Perjalanan Mendengar #2: Kapal dan Manusia Ajaib

Penulis: Asri Devi Yanty, 03 April 2022
image
Manusia Ajaib

Manusia itu sudah hakikatnya seorang pembelajar, tidak harus dengan sang ahli, dengan siapapun tanpa terkecuali kita bisa belajar. Kadang kita lupa atau bahkan tak menyadari awal mula seorang pembelajar adalah dengan menajadi pendengar. Ini rumus nomor satu. Walau kadang sifat egois manusia mengalahkan semua. “Sudah tahu”, katanya sebut saja manusia. Padahaal kita tidak dituntut untuk pura-pura tidak tahu ketika kita tahu, tapi kita hanya perlu mendengarkan sampai semua selesai.

Dari hal-hal sederhana inilah kadang semuanya bermula jadi hebat. Dan di sinilah semua hal itu bermula; tempat baru, orang-orang baru, suasana baru dan banyak lagi yang baru-baru. Hih, aku start dari mana nih? Bingung? Pasti. Gapapa, sepertinya aku lupa rumus nomor satu. Iya, mendengarkan. Perjalanan ini jauh lebih ringan ketika kita menempatkan diri kita sebagai manusia pembelajar; mendengarkan. Ya, setelah melewati beberapa fase, akhirnya aku memiliki tempat live in. Laonti nama desanya, desa yang hanya bisa ditempuh dengan kapal kayu yang ukuran tidak bisa dibilang besar tapi juga tidak bisa dikatakan kecil, maka kita sepakati itu kapal kayu yang memiliki ukuran sedang. Tapi jangan kaget jangan heran, kapal ini bisa memuat sepeda motor sampai 8 unit. Hah? Entah karena aku pendatang makanya heran atau ini memang sesuatu yang biasa aja. Belum lagi perjalanan kapal itu memakan waktu selama 4-8 jam perjalanan. Loh, kok selisihnya bisa sampai 4 jam? Iya karena ini semua tergantung kondisi si kapal. Kalau kamu beruntung kamu bisa menaiki kapal yang bagus dengan waktu tempuh kurang lebih 4 jam aja. Kalau lagi kurang beruntung, kamu bisa saja menaiki kapal yang kondisi mesinnya mati di tengah jalan, jadilah perjalanan itu sampai 8 jam.

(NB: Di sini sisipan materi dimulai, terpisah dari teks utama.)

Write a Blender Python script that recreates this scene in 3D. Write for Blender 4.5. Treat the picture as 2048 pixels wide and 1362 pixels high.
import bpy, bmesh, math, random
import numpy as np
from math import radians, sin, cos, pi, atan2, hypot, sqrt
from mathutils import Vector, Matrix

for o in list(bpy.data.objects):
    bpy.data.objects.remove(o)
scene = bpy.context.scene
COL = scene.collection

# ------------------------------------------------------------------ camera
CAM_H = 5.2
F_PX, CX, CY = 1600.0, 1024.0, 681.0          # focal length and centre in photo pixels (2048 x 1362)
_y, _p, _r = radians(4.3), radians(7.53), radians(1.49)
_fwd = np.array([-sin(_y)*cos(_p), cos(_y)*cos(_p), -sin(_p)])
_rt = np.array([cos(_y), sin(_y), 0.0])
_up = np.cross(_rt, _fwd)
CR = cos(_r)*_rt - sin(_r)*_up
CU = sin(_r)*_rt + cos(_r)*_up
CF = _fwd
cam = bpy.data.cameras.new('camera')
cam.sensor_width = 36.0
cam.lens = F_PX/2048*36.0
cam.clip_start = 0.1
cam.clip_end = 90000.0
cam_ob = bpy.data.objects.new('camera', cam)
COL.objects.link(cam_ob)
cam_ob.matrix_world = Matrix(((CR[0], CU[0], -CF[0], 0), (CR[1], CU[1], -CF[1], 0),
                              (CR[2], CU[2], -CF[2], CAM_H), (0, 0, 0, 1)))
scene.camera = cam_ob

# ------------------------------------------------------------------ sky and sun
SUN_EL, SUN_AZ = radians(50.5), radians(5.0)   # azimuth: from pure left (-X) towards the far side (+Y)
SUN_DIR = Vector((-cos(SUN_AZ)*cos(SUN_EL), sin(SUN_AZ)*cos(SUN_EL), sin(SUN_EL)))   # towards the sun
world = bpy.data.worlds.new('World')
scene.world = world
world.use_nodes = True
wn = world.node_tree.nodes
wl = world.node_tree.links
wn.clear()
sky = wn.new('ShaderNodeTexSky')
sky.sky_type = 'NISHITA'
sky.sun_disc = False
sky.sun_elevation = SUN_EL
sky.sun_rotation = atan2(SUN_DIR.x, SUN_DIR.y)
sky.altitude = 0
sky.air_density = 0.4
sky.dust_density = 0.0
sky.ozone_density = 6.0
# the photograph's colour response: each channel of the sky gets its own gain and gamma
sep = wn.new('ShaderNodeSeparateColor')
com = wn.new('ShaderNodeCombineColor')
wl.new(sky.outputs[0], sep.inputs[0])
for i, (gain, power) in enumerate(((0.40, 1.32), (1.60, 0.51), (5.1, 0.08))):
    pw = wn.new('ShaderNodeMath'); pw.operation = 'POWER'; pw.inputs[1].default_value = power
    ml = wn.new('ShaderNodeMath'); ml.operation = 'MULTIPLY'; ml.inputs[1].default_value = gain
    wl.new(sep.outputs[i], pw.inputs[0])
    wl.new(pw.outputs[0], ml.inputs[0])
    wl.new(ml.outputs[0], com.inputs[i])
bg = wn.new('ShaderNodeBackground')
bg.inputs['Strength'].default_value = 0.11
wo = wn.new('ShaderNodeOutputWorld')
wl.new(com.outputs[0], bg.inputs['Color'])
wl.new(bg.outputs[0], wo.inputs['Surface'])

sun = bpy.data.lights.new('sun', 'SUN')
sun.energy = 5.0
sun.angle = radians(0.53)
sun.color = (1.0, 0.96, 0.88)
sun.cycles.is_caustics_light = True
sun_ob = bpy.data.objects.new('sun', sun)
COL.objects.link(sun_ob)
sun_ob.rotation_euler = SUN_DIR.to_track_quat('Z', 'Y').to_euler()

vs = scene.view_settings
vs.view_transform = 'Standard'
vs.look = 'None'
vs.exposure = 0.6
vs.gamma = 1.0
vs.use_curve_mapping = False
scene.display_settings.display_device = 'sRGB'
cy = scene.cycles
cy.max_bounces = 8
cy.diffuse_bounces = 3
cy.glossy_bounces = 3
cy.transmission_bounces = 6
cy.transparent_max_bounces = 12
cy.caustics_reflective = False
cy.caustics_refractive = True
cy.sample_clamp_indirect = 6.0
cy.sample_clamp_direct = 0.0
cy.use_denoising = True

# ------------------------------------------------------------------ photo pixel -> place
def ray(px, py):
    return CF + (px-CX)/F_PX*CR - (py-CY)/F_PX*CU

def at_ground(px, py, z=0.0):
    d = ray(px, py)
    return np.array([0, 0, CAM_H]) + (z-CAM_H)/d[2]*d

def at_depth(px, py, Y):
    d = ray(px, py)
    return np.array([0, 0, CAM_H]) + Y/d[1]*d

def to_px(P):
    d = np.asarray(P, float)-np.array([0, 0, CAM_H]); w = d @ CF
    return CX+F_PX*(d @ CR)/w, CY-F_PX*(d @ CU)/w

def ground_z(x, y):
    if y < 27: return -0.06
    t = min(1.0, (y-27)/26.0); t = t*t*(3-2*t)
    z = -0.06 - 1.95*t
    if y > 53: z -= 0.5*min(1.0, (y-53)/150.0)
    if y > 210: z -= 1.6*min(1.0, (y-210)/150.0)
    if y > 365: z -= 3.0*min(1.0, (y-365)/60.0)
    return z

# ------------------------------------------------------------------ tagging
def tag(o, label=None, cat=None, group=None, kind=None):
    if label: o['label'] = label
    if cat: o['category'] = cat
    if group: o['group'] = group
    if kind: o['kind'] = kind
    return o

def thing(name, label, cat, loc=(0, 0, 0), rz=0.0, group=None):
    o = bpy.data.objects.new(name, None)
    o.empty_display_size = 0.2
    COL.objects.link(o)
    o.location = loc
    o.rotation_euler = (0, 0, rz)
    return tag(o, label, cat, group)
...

Namanya juga perjalanan, penuh kejutan dan itu yang membuat semua jadi lebih seru, kan? Bertemu orang-orang baru membuatku senang mendengar, kadang ini juga muncul karena rasa yang amat penasaran terhadap mereka. Penuh pertanyaan, ‘kenapa?’. Sebagai contoh, anak-anak desa itu bisa excited sekali ketika melihat pulpen warna-warniku. Excited mereka tuh bisa sampai ke rasa bahagia dan itu sungguh nular. Kayak hal sesederhana ituloh bisa buat kamu bahagia. Tuhkan, lagi-lagi emang kita tuh bisa belajar dari siapa aja, tidak terkecuali anak kecil. Banyak hal yang buat aku belajar dari mereka; bagaimana pola pikir mereka yang kadang dituntut dewasa karena pola asuh orangtua, gimana akhirnya mereka bisa berpikir kenapa harus sekolah, kenapa harus punya cita-cita dan banyak lagi. Ah, kadang sikap mereka juga buat aku terharu. Cerita itu ketika, kami mau pulang sehabis mengaji di masjid tetapi ternyata hujan, mereka dengan tiba-tiba menawarkan paying yang ada dirumah salah satu dari mereka dengan konsekuensi mereka kehujanan. Walaupun itu sebenarnya salah satu ajang permainan mereka, tapi yang aku lihat adalah inisiatif mereka itu sungguh membuat terharu.

Maka doaku adalah semoga mereka terus menjadi pribadi yang baik dan terus mau berteman denganku sampai akhir penugasan atau bahkan sampai nanti ketika ada kata pisah. Masih terus mempercayai bahwa kebaikan akan bersama orang-orang yang ikhlas dan tulus.